Sunday, February 21, 2010

Ascending NetHack


After playing NetHack the entire weekend, I have finally ascended. My Dwarven Valkyrie joins the ranks of demi-gods and -goddesses. The road was long, and, in a way my journey actually began two years ago when I first discovered NetHack and became completely captivated with its ASCII graphics and technical superiority.

The quest was difficult, the monsters were brutal, and the instant death hazards were abundant. For two years I knew I had to beat this game, but for two years I only managed to kill off dozens of noble would-be heroes. This morning I was on level 46 of Gehennom, and a Master Mind Flayer wiped my memory. I lost all hope of ascending. However, after a few minutes I realized that I would push on, despite the odds. I returned to the first level of the game, remapping all of the levels, and carving a direct path down to the Inner Sanctum. When I returned to scene of my memory loss, I was more powerful and better prepared for future dangers.

The second major obstacle manifested on the elemental planes. I had no means of detecting the portals. Haphazardly, I stumbled about and easily found 3 of the portals.


Finally, I was on the Astral Plane, the legendary final level. Using wands of teleportion, I carved a path through the monsters to the first altar. It was unaligned. Using the remaining teleport charges, I reached the second altar, and my fears were once again realized: the altar was unaligned. However, my hit points never dropped to a dangerous level and my confidence was increasing. Adrenaline flooded my nervous system. I had no more wands of teleport, so my only option was to cut a bloody swath the to the final altar.

The amulet sacrificed, the game was over.
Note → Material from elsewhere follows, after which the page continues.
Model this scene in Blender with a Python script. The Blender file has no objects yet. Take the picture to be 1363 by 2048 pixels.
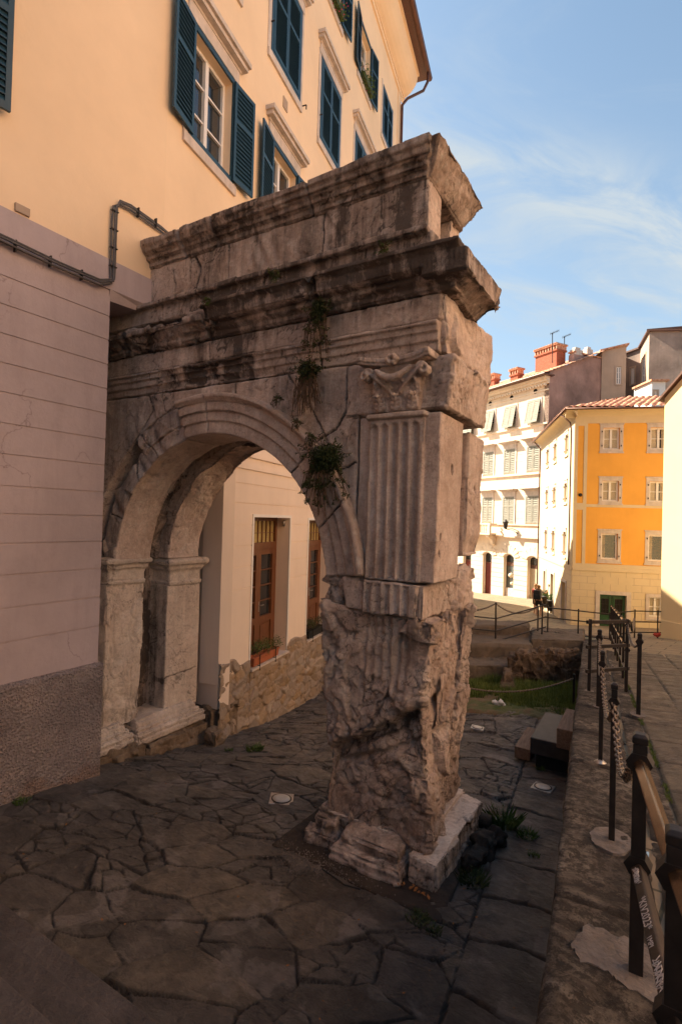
import bpy, bmesh, math, random
import numpy as np
from mathutils import Vector, Matrix
R_ = math.radians
random.seed(7)
# ---------------------------------------------------------------- camera
F_, CX_, CY_ = 1045.0, 681.5, 1024.0
YAW, ROLL, PITCH = R_(31.05), .028, .0135
f0 = np.array([-math.sin(YAW), math.cos(YAW), 0.]); r0 = np.array([math.cos(YAW), math.sin(YAW), 0.]); u0 = np.array([0, 0, 1.])
FW = f0*math.cos(PITCH)+u0*math.sin(PITCH); _u = u0*math.cos(PITCH)-f0*math.sin(PITCH)
RT = r0*math.cos(ROLL)+_u*math.sin(ROLL); UP = _u*math.cos(ROLL)-r0*math.sin(ROLL)
CAM = np.array([0, 0, 3.5])
sc = bpy.context.scene
cd = bpy.data.cameras.new('camera'); cam = bpy.data.objects.new('camera', cd); sc.collection.objects.link(cam)
cd.sensor_fit = 'HORIZONTAL'; cd.sensor_width = 36; cd.lens = 36*F_/1363; cd.clip_start = .05; cd.clip_end = 2000
cam.matrix_world = Matrix(((RT[0], UP[0], -FW[0], CAM[0]), (RT[1], UP[1], -FW[1], CAM[1]), (RT[2], UP[2], -FW[2], CAM[2]), (0, 0, 0, 1)))
sc.camera = cam
# ---------------------------------------------------------------- sky, sun, exposure
SUN_AZ = np.array([-.9995, -.03]); SUN_EL = R_(43)
w = bpy.data.worlds.new('World'); sc.world = w; w.use_nodes = True
nt = w.node_tree; N = nt.nodes; L = nt.links
bg = N['Background']; bg.inputs[1].default_value = .085
sky = N.new('ShaderNodeTexSky'); sky.sky_type = 'NISHITA'; sky.sun_disc = False
sky.sun_elevation = SUN_EL; sky.sun_rotation = math.atan2(SUN_AZ[0], SUN_AZ[1])
sky.altitude = 50; sky.air_density = .9; sky.dust_density = 1.5; sky.ozone_density = 1.0
tc = N.new('ShaderNodeTexCoord')
def _ray(x, y): v = RT*(x-CX_)/F_+UP*(CY_-y)/F_+FW; return Vector(v).normalized()
def _mth(op, a, b=0., cl=False):
    o = N.new('ShaderNodeMath'); o.operation = op; o.use_clamp = cl
    for i_, v_ in ((0, a), (1, b)):
        if isinstance(v_, (int, float)): o.inputs[i_].default_value = v_
        else: L.new(v_, o.inputs[i_])
    return o.outputs[0]
def _dot(v):
    o = N.new('ShaderNodeVectorMath'); o.operation = 'DOT_PRODUCT'; L.new(tc.outputs['Generated'], o.inputs[0]); o.inputs[1].default_value = v; return o.outputs['Value']
def _wisp(pa, pb, width, scale, lo, hi, seed):   # cirrus band along the great circle through two directions
    a, b = _ray(*pa), _ray(*pb); n = a.cross(b).normalized(); c = ((a+b)/2).normalized(); s_ = n.cross(c).normalized()
    d = _mth('DIVIDE', _dot(n), width); g = _mth('POWER', 2.718, _mth('MULTIPLY', _mth('MULTIPLY', d, d), -1.))
    cb = N.new('ShaderNodeCombineXYZ'); L.new(_mth('MULTIPLY', _dot(n), scale*2.6), cb.inputs[0]); L.new(_mth('MULTIPLY', _dot(s_), scale*.8), cb.inputs[1]); cb.inputs[2].default_value = seed
    no = N.new('ShaderNodeTexNoise'); no.inputs['Scale'].default_value = 1; no.inputs['Detail'].default_value = 10; no.inputs['Roughness'].default_value = .62; no.inputs['Distortion'].default_value = .9; L.new(cb.outputs[0], no.inputs['Vector'])
    mr = N.new('ShaderNodeMapRange'); mr.interpolation_type = 'SMOOTHSTEP'; mr.inputs[1].default_value = lo; mr.inputs[2].default_value = hi; L.new(no.outputs['Fac'], mr.inputs[0]); return _mth('MULTIPLY', mr.outputs[0], g)
cl = _mth('MULTIPLY', _wisp((980, 335), (1363, 470), .060, 5, .28, .72, 1.3), 1.0)
cl = _mth('ADD', cl, _mth('MULTIPLY', _wisp((960, 560), (1300, 620), .085, 5, .36, .74, 4.1), .7))
cl = _mth('ADD', cl, _mth('MULTIPLY', _wisp((900, 200), (1363, 260), .30, 3, .46, .85, 7.7), .3))
mrh = N.new('ShaderNodeMapRange'); L.new(_dot((0, 0, 1)), mrh.inputs[0]); mrh.inputs[1].default_value = 0.; mrh.inputs[2].default_value = .75; mrh.inputs[3].default_value = .42; mrh.inputs[4].default_value = .02
cl = _mth('ADD', cl, mrh.outputs[0]); cl = _mth('MINIMUM', cl, .92)
mx = N.new('ShaderNodeMixRGB'); mx.inputs[2].default_value = (2.25, 2.5, 2.65, 1)
L.new(cl, mx.inputs[0]); tn = N.new('ShaderNodeMixRGB'); tn.blend_type = 'MULTIPLY'; tn.inputs[0].default_value = 1; tn.inputs[2].default_value = (.86, .93, .84, 1); L.new(sky.outputs[0], tn.inputs[1]); L.new(tn.outputs[0], mx.inputs[1]); L.new(mx.outputs[0], bg.inputs[0])
sl = bpy.data.lights.new('sun', 'SUN'); sl.energy = 5.0; sl.angle = R_(.5); sl.color = (1, .88, .70)
so = bpy.data.objects.new('sun', sl); sc.collection.objects.link(so)
sdir = Vector((SUN_AZ[0]*math.cos(SUN_EL), SUN_AZ[1]*math.cos(SUN_EL), math.sin(SUN_EL)))
so.rotation_euler = sdir.to_track_quat('Z', 'Y').to_euler(); so.location = (-20, -5, 40)
sc.view_settings.view_transform = 'Standard'; sc.view_settings.look = 'None'; sc.view_settings.gamma = 1
sc.view_settings.exposure = 1.8
sc.cycles.max_bounces = 8; sc.cycles.diffuse_bounces = 5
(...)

I had ascended.

Check out the dumplog of my ascension, complete with ending stats, items, and screenshot.

5 comments:

samiorigami said...

OMG! That is awesome!!! congrats!

I could never have the patience to get that far.

-sami

dominic said...

congratulations! i didn't even have the patience to learn the controls, much less watch hero after hero die.

speaking of text games with difficult control schemes, i do hope you play dwarf fortress? it's a steep but rewarding learning curve, and it makes for awesome stories.

8bitcity said...

I do dabble in Dwarf Fortress. I've been trying to get it to run on my netbook, a 1.6 Atom processor with only 1 gig of ram. I can't get the framrate above 12 or so, which makes the game impossible to play (at least for me).

NetHack can be very rewarding too! It only took me about 150 tries to beat it.

But last time I played Dwarf Fortress I couldn't figure out how to make tables and got frustrated and quit :(

dominic said...

yeah, DF is processor-intensive game, especially once you get quite a few dorfs in your fort. this is because it models so much. unfortunately it isn't multi-threaded either, so multi-cores don't help much (although you can set it to use one core and set your other processes to use other cores). for your netbook, try weather and temperature to NO in data\init\init.txt. this means that weather and temps won't be modeled; unfortunately it does mean that magma won't melt things like it should, but it might make the game playable at least.

the basic rationale in DF is that to do anything you have to have a dwarf with the appropriate labor (job) enabled, build a workshop for what you need, then assign the job in a workshop. what happens after that varies depending on the items in question, but for furniture you then have to go "build" it where you want it to be placed.

here are some good things to get started:
http://afteractionreporter.com/2009/02/09/the-complete-and-utter-newby-tutorial-for-dwarf-fortress-part-1-wtf/
http://df.magmawiki.com/index.php/Main_Page

the first one is if you want more hand-holding, the second is if you want less. if you continue to play for any amount of time the wiki will be hugely valuable for you.

strike the earth!

dominic said...

oh yeah, in DF you can also try embarking to smaller zone (say, 4x4 instead of 6x6) for better performance.